* [DATA SEGMENT]
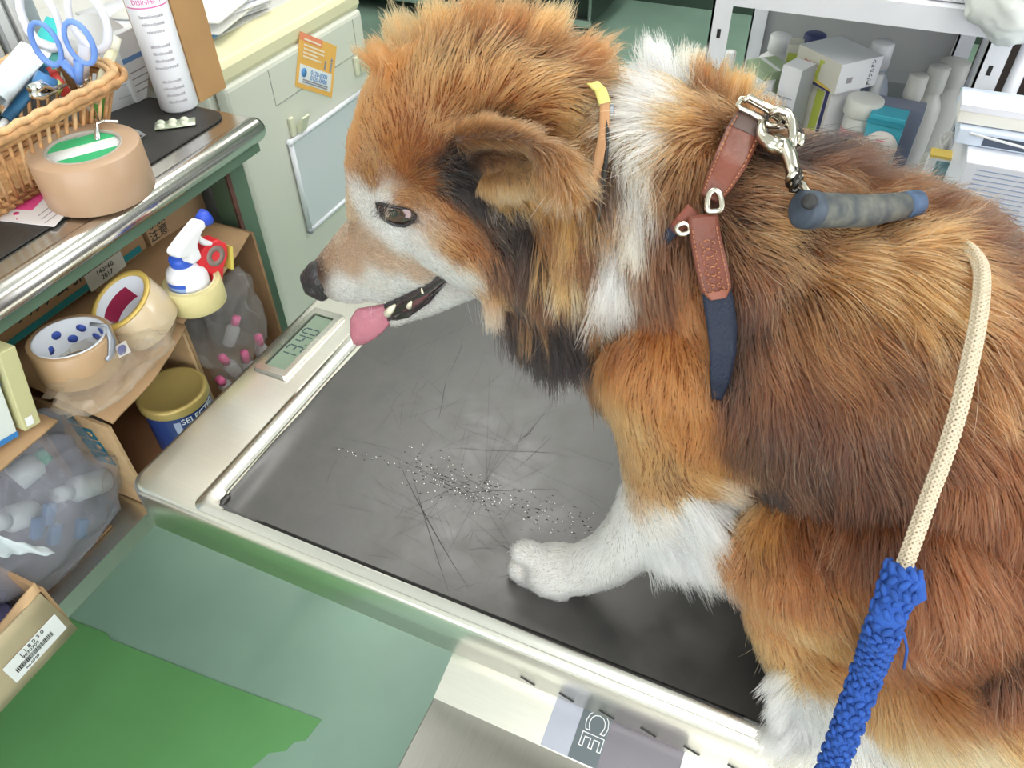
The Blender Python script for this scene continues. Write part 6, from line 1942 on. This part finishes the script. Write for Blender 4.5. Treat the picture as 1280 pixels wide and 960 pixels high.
feather('mane_locks', dog, """
705 255 20 100 4.6 240 14 20 T G
690 300 20 100 4.6 260 16 14 T G
712 325 10 100 4.4 140 12 20 T Y
670 330 28 100 4.4 260 16 14 D B
655 300 30 100 4.0 260 16 14 K D
728 270 10 100 4.4 240 8 16 D B
765 320 -2 100 4.6 400 12 26 W W
790 250 0 100 3.8 300 8 20 W Y
""", 38)
feather('back_tuft', dog, """
990 192 100 -22 4.0 300 24 12 D K
1025 205 100 -28 4.4 380 26 12 B D
1070 218 100 -24 4.4 380 28 12 B D
1110 232 100 -24 4.0 320 26 12 T D
1150 250 100 -30 3.2 220 22 10 B D
1195 292 80 -50 2.8 260 18 10 B D
1215 308 90 -45 2.8 240 14 10 R K
""", 33)
feather('crown_tuft', dog, """
505 55 -30 -100 3.0 420 16 14 B G
480 80 -60 -90 2.6 320 14 16 O T
545 50 -5 -100 3.0 420 24 12 B G
605 45 15 -100 3.0 460 34 10 B T
640 50 30 -100 3.0 300 24 10 B T
670 60 50 -90 3.2 500 24 10 B G
715 90 80 -70 3.2 400 14 14 B T
830 90 -30 -100 3.6 500 26 8 W W
870 85 10 -100 3.4 400 16 8 W Y
895 98 5 -100 3.4 420 18 10 B T
925 128 20 -95 3.4 500 16 12 B G
945 160 40 -80 2.6 260 12 14 B T
""", 34)
coat = grow('coat', dog.data, DORG, NSTR, 1, dog, w_body, rad=.00019)
ec = grow('ear_fringe', ear.data, DORG, 14000, 2, ear, lambda c, n_: np.ones(len(c)), rad=.00016, lenk=.95, lift=.55)

feather('eyelashes', dog, """
473 258 -60 60 .7 24 3 3 K K
482 259 -50 90 .8 40 5 2 K K
492 259 -30 95 .8 40 6 2 C K
502 261 -10 95 .6 40 6 2 K K
512 264 30 80 .6 30 5 2 G K
474 262 -80 40 .7 26 3 4 W K
520 272 60 60 .6 40 4 5 K K
500 284 10 90 .5 40 14 3 W W
""", 35, rad=.00013)
feather('whiskers', dog, """
432 352 -60 60 1.6 6 14 10 K W
452 362 -20 90 2.0 8 14 8 W W
590 372 40 100 3.0 5 8 8 W W
""", 36, rad=.00010)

* [EXERCISE REQUIREMENTS] Set every line down exactly as written, leaving each picture out.

* [RESULT OF THIS TASK]
The Blender Python script for this scene continues. Write part 6, from line 1942 on. This part finishes the script. Write for Blender 4.5. Treat the picture as 1280 pixels wide and 960 pixels high.
feather('mane_locks', dog, """
705 255 20 100 4.6 240 14 20 T G
690 300 20 100 4.6 260 16 14 T G
712 325 10 100 4.4 140 12 20 T Y
670 330 28 100 4.4 260 16 14 D B
655 300 30 100 4.0 260 16 14 K D
728 270 10 100 4.4 240 8 16 D B
765 320 -2 100 4.6 400 12 26 W W
790 250 0 100 3.8 300 8 20 W Y
""", 38)
feather('back_tuft', dog, """
990 192 100 -22 4.0 300 24 12 D K
1025 205 100 -28 4.4 380 26 12 B D
1070 218 100 -24 4.4 380 28 12 B D
1110 232 100 -24 4.0 320 26 12 T D
1150 250 100 -30 3.2 220 22 10 B D
1195 292 80 -50 2.8 260 18 10 B D
1215 308 90 -45 2.8 240 14 10 R K
""", 33)
feather('crown_tuft', dog, """
505 55 -30 -100 3.0 420 16 14 B G
480 80 -60 -90 2.6 320 14 16 O T
545 50 -5 -100 3.0 420 24 12 B G
605 45 15 -100 3.0 460 34 10 B T
640 50 30 -100 3.0 300 24 10 B T
670 60 50 -90 3.2 500 24 10 B G
715 90 80 -70 3.2 400 14 14 B T
830 90 -30 -100 3.6 500 26 8 W W
870 85 10 -100 3.4 400 16 8 W Y
895 98 5 -100 3.4 420 18 10 B T
925 128 20 -95 3.4 500 16 12 B G
945 160 40 -80 2.6 260 12 14 B T
""", 34)
coat = grow('coat', dog.data, DORG, NSTR, 1, dog, w_body, rad=.00019)
ec = grow('ear_fringe', ear.data, DORG, 14000, 2, ear, lambda c, n_: np.ones(len(c)), rad=.00016, lenk=.95, lift=.55)

feather('eyelashes', dog, """
473 258 -60 60 .7 24 3 3 K K
482 259 -50 90 .8 40 5 2 K K
492 259 -30 95 .8 40 6 2 C K
502 261 -10 95 .6 40 6 2 K K
512 264 30 80 .6 30 5 2 G K
474 262 -80 40 .7 26 3 4 W K
520 272 60 60 .6 40 4 5 K K
500 284 10 90 .5 40 14 3 W W
""", 35, rad=.00013)
feather('whiskers', dog, """
432 352 -60 60 1.6 6 14 10 K W
452 362 -20 90 2.0 8 14 8 W W
590 372 40 100 3.0 5 8 8 W W
""", 36, rad=.00010)